Women use ‘multi-factor’ approaches in which they probably are not totally aware of the exact weights of factors in that decision process (they are not necessarily more quantitative than men, on the contrary!), but they know damn well that it is wrong in complicated situations to use an oversimplified decision procedure. In other words: they are less senstive to Barber, Heath and Odean’s ‘Good Reason’s Fallacy’ that we explained in yesterday’s entry. This implies that women take better decisions about when to switch jobs and to what employer to go.

ix) It was a man’s world. Will James Brown’s song become past tense in the credit crisis and the years ahead of us?
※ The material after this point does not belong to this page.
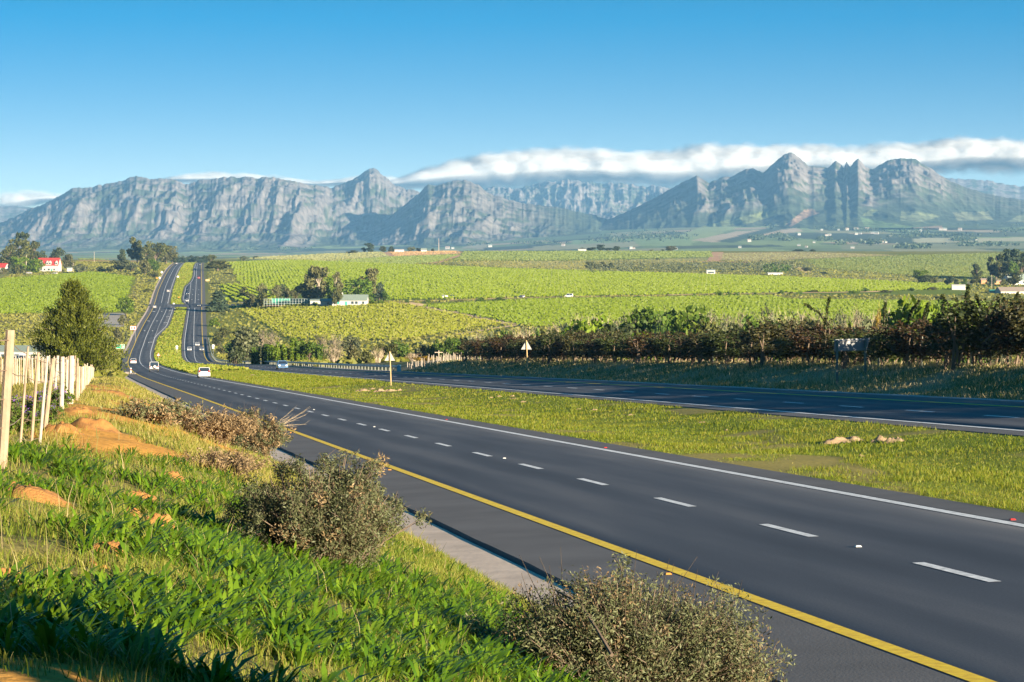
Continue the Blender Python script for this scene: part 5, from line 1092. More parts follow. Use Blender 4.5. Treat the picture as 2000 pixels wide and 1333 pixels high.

I think that it is impossible to believe that the gender divide will continue in its current form. Especially so after the credit crisis in which the male species played such a dominating role. Coming from a family of strong women, where men were never inclined to think that they were the dominant species and blessed with a sister that is indeed a savvy, smart investor who – based on qualitative reasoning – was always capable of challenging my ‘quant’-based work and making sure that I didn’t forget to incorporate qualitative factors in our decision processes at Lodewijk Meijer, I don’t find this shocking. However, I cannot exclude the rise of some kind of countermovement that wants to maintain the existing glass ceiling that is hindering upwardly mobile women in society in general and in investing in particular.

On a global scale the sign of times is that women will  become more important in our industry and based on what we just mentioned, that is a good thing.  Last month, the Financial Times published a nice article about female Japanese investors. Contrary to what many Western outsiders might think, women in this Asian country do already play a far stronger role when it comes to managing the household budget and savings than their western counterparts do. Actually, Kyoto professor Noriko Hama believes that Japanese women have played a significant role in recent arbitrage trends in the fixed income and currency markets. During the last 10 years interest rates in Japan were almost zero, a situation similar to the one the Western nations are now facing due to the credit crisis. In the Japanese case it was directly related to the multi-year Japanese recession. Now, with interest rates so low, the women were afraid that they could not balance their household budgets. Different investments were needed. Knowing that interest rates in favorite countries (for holiday and shopping) like Australia, the UK, Singapore or even Turkey were much higher than in Japan they steered money out of Japan into those countries. Of course, the Yen is normally a stronger currency, but with international investments almost being non-existent the combined acts of Japanese women (and men) led to a money outflow that created a self-fulfilling prophecy. It generated downward pressure on the value of the Yen, which in fact made this strategy less risky. The strategies were solely coupon/interest rate driven, without too much worries about the principal and with this positive surprise and – in the end – always the possibility to ask for payout in the foreign country where it can then be spend on a nice holiday or some shopping, it is already a clear indication that women are here to stay in investing. Be it in the Western world or in Asia.

Best of both worlds; smart gender diversification within the investment team

It is surprising to see that this plea for more women in investing is NOT the same as saying that women dominate men to such an extent that we should get rid of the overconfident, alpha-male investors alltogether. Research does also indicate that the best solution is a mixed team with both men and women. Men are good in the high risk zones of the market that require alertness, speedy trading and strong nerves. Women are better in the low-risk zones of the portfolio and when acting combined one group can be a useful control set for the other. It is in the end all in the mix!

Conclusion: MEN SHOULD LEARN TO LIVE WITH THE FACT THAT WOMEN ARE MUCH BETTER WITH INVESTMENTS THAN MOST OF US ARE WITH HEELS. MIXED TEAMS WILL TAKE THE BEST DECISIONS BECAUSE THEY COMBINE THE STRENGHTS OF BOTH GENDERS.